Thermal Blankets as Tritium Creator to Re-Fuel Fusion
The primary reaction targeted for commercial fusion energy is the deuterium-tritium (D-T) reaction, as shown on the right. While deuterium is prevalent (it makes up 0.0312% of the hydrogen in seawater), tritium is rare due to its radioactive half-life of roughly 12 years. The only man-made source of tritium today is “fast breeder” nuclear fission reactors, which are only a few worldwide and are expensive to operate. Because of this, a fusion machine should be able to “breed” (create) tritium as part of the fusion reaction process. While pressurized water could be used for steam generation in a fusion machine (outside the fusion chamber), water will not produce tritium.
One of the best materials for breeding tritium is lithium – fast neutrons hitting lithium-6 atoms produce helium and tritium. Lithium is also excellent at capturing the 14.1 MeV of energy from the free neutrons produced by D-T fusion and turning it into thermal energy.
Turning Neutron Energy into Thermal Energy
Most of the approaches to thermal blankets for production fusion machines utilize lithium “pebbles” (usually lithium-based ceramics) cooled by continuously pumped highly pressurized water; the pebbles (and, to an extent, the water) absorb the energy from the fast ions and turn it into heat. The thermal blanket also cools the fusion chamber and moderates the fast neutrons. As the water exits the thermal blanket, the tritium is separated from it and stored for future use. The water then goes through a heat exchanger, where it heats the pressurized water in the secondary loop, which drives the turbine and generator to produce power.

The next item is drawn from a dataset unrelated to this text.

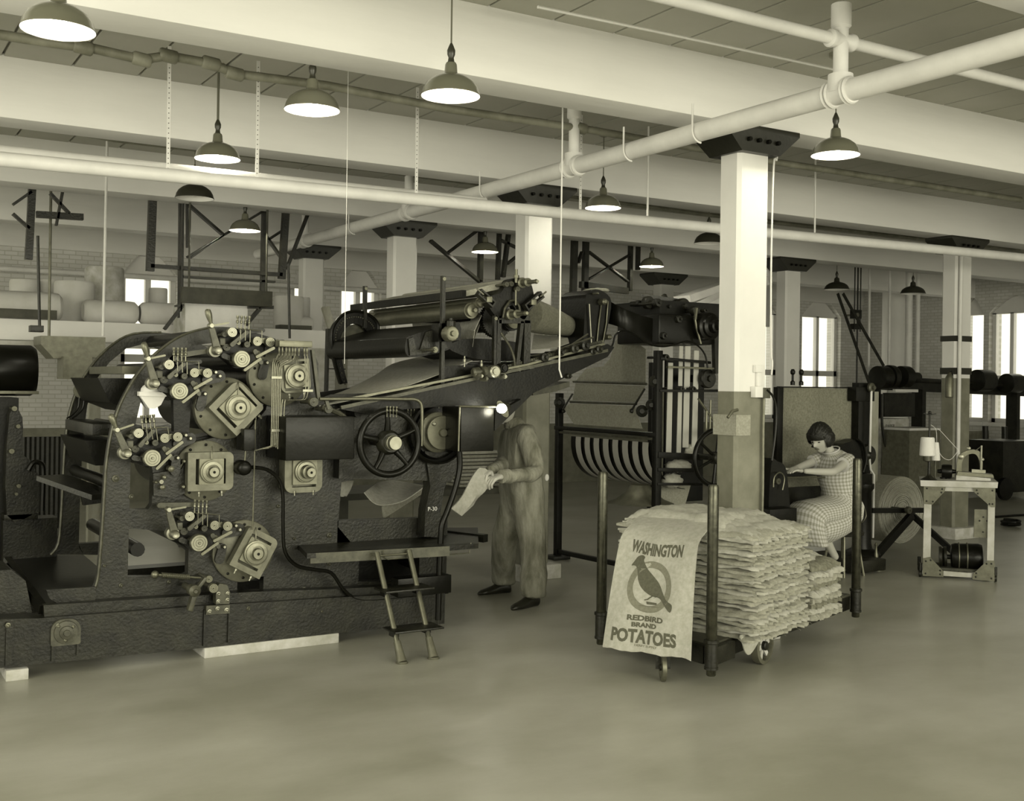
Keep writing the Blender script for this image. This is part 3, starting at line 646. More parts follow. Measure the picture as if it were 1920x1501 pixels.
b.build('crank', 'iron_grey', PR)
b = B(); knob(b, 411, 1117, 9, 6.22, DISC); knob(b, 402, 1100, 7, 6.26, DISC); b.build('pivot_boss', 'steel_dull', PR)
# --- drive side: cover box, gear case, wheels
b = B(); a = q(538, 792, 6.12); c = q(668, 868, 6.12); b.box(a.x, c.x, 6.12, 6.44, c.z, a.z, bev=.008); b.build('cover_box', 'iron_gloss', PR)
b = B(); b.plate([(664, 780), (700, 778), (760, 776), (800, 785), (862, 795), (866, 880), (850, 905), (640, 905), (640, 866), (668, 866)], 6.36, .2); b.build('gear_case', 'iron_worn', PR)
b = B(); b.plate([(600, 760), (630, 748), (720, 742), (800, 748), (850, 775), (850, 795), (664, 785), (600, 772)], 6.6, .08); b.build('upper_web', 'iron_worn', PR)
b = B(); b.plate([(800, 850), (850, 850), (852, 880), (838, 920), (833, 960), (832, 1010), (803, 1010), (804, 960), (812, 915), (806, 880)], 6.34, .1); lg = b.build('bracket_leg', 'iron_worn', PR)
b = B(); b.plate([(640, 984), (846, 972), (846, 1032), (640, 1042)], YN, .07); b.build('lower_rail', 'iron_worn', PR)
b = B(); b.plate([(640, 1040), (682, 1038), (682, 1098), (796, 1095), (796, 1034), (846, 1032), (846, 1100), (640, 1125)], YN+.02, .05); b.build('end_panel', 'iron_worn', PR)
b = B(); a = q(690, 1045, 6.9); b.box(q(640, 1040, 6.9).x, q(840, 1040, 6.9).x, 6.88, 6.9, .12, zx(760, 1000, 6.9)); b.build('inner_panel', 'iron_black', PR)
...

Your Grandma Cannot Knit A Fusion Thermal Blankets for You
The thermal blanket is widely seen as one of the most challenging components to develop in a fusion machine, perhaps the most demanding in terms of precision in material sciences, machining, and production. For a project like ITER, various versions of thermal blankets are being created by multiple nations to determine the best approach to capturing high-energy neutrons and producing electricity and tritium. Private companies working towards commercial fusion reactors all have their own thermal blanket models, but most are utilizing similar mechanisms to those being developed by ITER.